Philippe Le Grand - Cette étude établit plusieurs scénarios avec un chiffrage – sur 10 ans – qui va de 16,9 milliards d'euros pour le plus ambitieux à 6,9 milliards d'euros, en passant par un scénario intermédiaire de 9,9 milliards d'euros. Mais la question centrale est celle de la péréquation car il y a de fortes disparités géographiques dans l'exposition aux risques. Il faut que l'État aide chaque territoire à se saisir du sujet car c'est aux élus de décider. Concernant le financement ensuite, il n'est pas normal que la fiscalité sur le numérique, telle que l'Ifer [imposition forfaitaire sur les entreprises de réseaux] qui croît de manière exponentielle, ne bénéficie pas au numérique. On pourrait l'affecter au financement des réseaux. J'ajoute que ce chantier va créer des emplois, entre 2.300 et 5.600 selon nos estimations, ce n'est pas négligeable !
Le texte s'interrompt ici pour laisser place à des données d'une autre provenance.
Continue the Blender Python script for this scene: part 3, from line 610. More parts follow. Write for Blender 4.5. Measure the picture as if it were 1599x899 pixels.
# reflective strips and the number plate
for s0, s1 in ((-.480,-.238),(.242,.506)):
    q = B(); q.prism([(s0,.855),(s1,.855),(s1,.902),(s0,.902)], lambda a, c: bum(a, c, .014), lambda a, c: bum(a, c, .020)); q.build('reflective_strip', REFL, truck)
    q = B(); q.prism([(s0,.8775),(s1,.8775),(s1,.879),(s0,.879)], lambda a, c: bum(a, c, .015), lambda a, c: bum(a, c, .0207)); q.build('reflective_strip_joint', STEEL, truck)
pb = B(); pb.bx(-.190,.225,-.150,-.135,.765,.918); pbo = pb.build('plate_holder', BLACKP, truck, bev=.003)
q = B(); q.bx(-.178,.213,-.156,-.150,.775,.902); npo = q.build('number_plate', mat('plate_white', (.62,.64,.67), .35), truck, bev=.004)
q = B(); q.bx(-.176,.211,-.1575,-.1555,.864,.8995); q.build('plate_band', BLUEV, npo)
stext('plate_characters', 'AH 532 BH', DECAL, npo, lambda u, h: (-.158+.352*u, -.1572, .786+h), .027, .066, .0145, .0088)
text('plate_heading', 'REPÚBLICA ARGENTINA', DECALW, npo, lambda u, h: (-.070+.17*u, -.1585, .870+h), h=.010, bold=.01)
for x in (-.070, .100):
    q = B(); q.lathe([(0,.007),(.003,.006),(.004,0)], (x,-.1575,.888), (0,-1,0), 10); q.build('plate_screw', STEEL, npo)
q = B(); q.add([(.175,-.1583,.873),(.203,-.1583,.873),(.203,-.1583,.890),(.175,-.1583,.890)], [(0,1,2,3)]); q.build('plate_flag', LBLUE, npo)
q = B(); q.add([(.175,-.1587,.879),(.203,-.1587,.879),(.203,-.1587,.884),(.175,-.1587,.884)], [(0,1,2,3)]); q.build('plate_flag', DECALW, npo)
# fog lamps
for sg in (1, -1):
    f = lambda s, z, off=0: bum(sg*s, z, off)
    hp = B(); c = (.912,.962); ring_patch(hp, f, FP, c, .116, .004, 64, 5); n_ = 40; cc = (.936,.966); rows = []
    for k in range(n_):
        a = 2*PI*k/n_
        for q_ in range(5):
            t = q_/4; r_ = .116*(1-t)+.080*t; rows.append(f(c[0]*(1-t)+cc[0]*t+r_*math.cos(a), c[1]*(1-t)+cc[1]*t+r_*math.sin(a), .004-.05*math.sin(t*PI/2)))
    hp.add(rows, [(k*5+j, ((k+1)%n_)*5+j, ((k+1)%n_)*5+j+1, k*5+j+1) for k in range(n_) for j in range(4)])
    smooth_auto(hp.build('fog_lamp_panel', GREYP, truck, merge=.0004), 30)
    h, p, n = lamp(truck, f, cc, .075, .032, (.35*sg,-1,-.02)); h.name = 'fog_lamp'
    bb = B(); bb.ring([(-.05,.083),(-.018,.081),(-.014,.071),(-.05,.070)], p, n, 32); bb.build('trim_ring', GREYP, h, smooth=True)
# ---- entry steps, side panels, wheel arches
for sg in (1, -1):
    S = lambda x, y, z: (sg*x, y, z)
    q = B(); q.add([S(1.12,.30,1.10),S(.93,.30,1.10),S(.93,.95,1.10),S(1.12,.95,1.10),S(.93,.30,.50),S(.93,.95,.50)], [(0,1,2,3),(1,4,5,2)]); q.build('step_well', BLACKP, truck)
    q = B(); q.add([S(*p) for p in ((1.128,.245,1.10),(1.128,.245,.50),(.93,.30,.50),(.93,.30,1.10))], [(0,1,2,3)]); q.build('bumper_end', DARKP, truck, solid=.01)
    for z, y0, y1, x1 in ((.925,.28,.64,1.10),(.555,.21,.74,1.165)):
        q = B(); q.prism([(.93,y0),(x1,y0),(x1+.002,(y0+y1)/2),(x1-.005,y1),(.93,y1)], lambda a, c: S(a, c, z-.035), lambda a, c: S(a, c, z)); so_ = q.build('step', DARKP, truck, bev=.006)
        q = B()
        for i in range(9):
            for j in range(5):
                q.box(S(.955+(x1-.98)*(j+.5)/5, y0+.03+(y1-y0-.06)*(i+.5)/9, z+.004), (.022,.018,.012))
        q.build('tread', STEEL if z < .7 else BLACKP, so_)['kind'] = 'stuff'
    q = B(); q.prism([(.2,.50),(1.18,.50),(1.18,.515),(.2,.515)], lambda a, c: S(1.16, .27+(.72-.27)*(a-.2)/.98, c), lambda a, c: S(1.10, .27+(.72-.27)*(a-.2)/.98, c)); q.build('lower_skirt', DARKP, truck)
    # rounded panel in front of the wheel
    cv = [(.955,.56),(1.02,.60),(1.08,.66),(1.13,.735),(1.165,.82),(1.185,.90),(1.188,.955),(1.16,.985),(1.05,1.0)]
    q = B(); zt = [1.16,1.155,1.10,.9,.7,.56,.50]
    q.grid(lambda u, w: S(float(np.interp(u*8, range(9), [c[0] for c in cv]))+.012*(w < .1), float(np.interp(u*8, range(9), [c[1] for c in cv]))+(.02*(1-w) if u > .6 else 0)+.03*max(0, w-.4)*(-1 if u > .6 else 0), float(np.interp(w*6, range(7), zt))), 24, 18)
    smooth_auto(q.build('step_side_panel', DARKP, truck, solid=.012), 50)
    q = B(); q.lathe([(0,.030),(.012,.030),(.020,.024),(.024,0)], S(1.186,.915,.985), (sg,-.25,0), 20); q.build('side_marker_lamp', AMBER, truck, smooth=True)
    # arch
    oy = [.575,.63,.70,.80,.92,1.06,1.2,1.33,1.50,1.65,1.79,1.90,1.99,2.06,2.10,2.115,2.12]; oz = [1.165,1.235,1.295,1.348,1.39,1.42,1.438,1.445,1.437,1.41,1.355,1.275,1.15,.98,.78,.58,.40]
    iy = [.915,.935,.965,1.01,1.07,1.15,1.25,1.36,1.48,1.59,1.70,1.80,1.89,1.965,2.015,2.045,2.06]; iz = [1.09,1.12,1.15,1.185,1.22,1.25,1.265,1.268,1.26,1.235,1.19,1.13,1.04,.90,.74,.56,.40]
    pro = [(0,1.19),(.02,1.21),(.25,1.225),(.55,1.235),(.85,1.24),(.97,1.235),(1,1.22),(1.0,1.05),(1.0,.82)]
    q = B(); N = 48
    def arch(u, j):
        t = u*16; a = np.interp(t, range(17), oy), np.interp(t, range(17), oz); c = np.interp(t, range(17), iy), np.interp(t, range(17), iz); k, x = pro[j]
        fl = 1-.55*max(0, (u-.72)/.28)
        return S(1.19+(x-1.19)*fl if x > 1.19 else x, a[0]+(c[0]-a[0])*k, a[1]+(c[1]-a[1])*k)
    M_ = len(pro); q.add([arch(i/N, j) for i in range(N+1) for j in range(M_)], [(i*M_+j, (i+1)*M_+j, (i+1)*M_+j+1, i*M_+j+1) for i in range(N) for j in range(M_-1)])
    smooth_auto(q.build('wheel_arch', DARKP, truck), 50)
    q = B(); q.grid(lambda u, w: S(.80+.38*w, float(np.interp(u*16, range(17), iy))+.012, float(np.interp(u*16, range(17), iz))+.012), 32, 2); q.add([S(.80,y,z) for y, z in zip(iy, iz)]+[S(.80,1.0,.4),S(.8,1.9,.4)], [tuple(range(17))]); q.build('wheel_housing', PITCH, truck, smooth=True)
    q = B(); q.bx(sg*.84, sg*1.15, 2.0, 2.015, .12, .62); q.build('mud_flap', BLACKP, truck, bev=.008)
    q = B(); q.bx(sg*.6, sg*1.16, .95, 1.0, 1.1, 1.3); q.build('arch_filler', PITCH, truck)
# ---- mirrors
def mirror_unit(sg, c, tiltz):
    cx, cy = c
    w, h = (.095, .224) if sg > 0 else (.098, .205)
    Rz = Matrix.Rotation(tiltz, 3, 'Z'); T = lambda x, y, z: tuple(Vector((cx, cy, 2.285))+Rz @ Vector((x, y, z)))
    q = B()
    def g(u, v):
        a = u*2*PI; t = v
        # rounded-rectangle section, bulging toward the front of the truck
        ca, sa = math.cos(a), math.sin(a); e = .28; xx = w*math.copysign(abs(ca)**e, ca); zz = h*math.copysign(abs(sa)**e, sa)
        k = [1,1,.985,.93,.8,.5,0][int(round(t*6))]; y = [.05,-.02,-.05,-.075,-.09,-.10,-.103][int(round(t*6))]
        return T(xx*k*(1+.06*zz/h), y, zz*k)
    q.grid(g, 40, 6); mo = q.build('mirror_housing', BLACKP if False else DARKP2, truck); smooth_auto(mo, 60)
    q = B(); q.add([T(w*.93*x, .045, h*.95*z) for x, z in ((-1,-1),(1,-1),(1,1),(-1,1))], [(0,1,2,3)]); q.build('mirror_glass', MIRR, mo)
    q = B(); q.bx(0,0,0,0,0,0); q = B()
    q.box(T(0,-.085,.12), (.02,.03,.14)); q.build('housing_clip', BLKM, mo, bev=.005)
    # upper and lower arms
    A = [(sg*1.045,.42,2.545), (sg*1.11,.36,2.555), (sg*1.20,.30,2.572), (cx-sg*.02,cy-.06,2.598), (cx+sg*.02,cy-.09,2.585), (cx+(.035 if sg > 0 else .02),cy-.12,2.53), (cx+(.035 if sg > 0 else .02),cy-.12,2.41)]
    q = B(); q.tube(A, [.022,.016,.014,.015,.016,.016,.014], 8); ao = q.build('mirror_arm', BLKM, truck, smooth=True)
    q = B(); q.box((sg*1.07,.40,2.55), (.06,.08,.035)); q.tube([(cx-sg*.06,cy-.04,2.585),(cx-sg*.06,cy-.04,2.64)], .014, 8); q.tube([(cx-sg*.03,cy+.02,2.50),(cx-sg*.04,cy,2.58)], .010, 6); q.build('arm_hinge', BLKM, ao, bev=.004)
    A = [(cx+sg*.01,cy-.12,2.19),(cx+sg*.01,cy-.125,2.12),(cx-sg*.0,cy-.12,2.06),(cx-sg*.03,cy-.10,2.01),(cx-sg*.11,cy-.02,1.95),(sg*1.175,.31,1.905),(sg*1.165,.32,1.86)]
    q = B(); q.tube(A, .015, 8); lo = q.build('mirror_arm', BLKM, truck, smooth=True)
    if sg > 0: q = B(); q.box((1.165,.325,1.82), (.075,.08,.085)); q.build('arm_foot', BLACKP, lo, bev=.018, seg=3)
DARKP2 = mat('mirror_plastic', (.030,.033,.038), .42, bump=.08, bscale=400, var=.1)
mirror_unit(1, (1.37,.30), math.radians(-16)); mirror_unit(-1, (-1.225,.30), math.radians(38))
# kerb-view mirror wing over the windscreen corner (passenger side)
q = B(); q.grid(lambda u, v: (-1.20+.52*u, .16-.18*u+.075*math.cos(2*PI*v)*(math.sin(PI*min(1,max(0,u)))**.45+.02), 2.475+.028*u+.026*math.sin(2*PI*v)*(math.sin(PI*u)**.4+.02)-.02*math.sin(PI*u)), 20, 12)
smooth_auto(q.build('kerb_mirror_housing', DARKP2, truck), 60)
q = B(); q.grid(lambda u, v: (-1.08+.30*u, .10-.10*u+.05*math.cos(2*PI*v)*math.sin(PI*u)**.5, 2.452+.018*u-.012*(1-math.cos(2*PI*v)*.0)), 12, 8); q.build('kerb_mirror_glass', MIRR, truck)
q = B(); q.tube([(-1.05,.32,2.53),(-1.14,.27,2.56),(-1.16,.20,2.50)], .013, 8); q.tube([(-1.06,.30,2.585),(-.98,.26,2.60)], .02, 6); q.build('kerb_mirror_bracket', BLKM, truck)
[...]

Antoine Darodes - J'insiste moi aussi sur la péréquation : si un département montagnard très exposé aux risques doit financer tout seul sa résilience, ça va être un obstacle considérable. Cette péréquation n'est cependant pas hors de portée. Pour mémoire, en 1996 on consacrait 1,5 milliard en équivalents euros à la péréquation tarifaire sur le réseau cuivre. C'est aux politiques de placer le curseur et de définir le niveau de solidarité territoriale.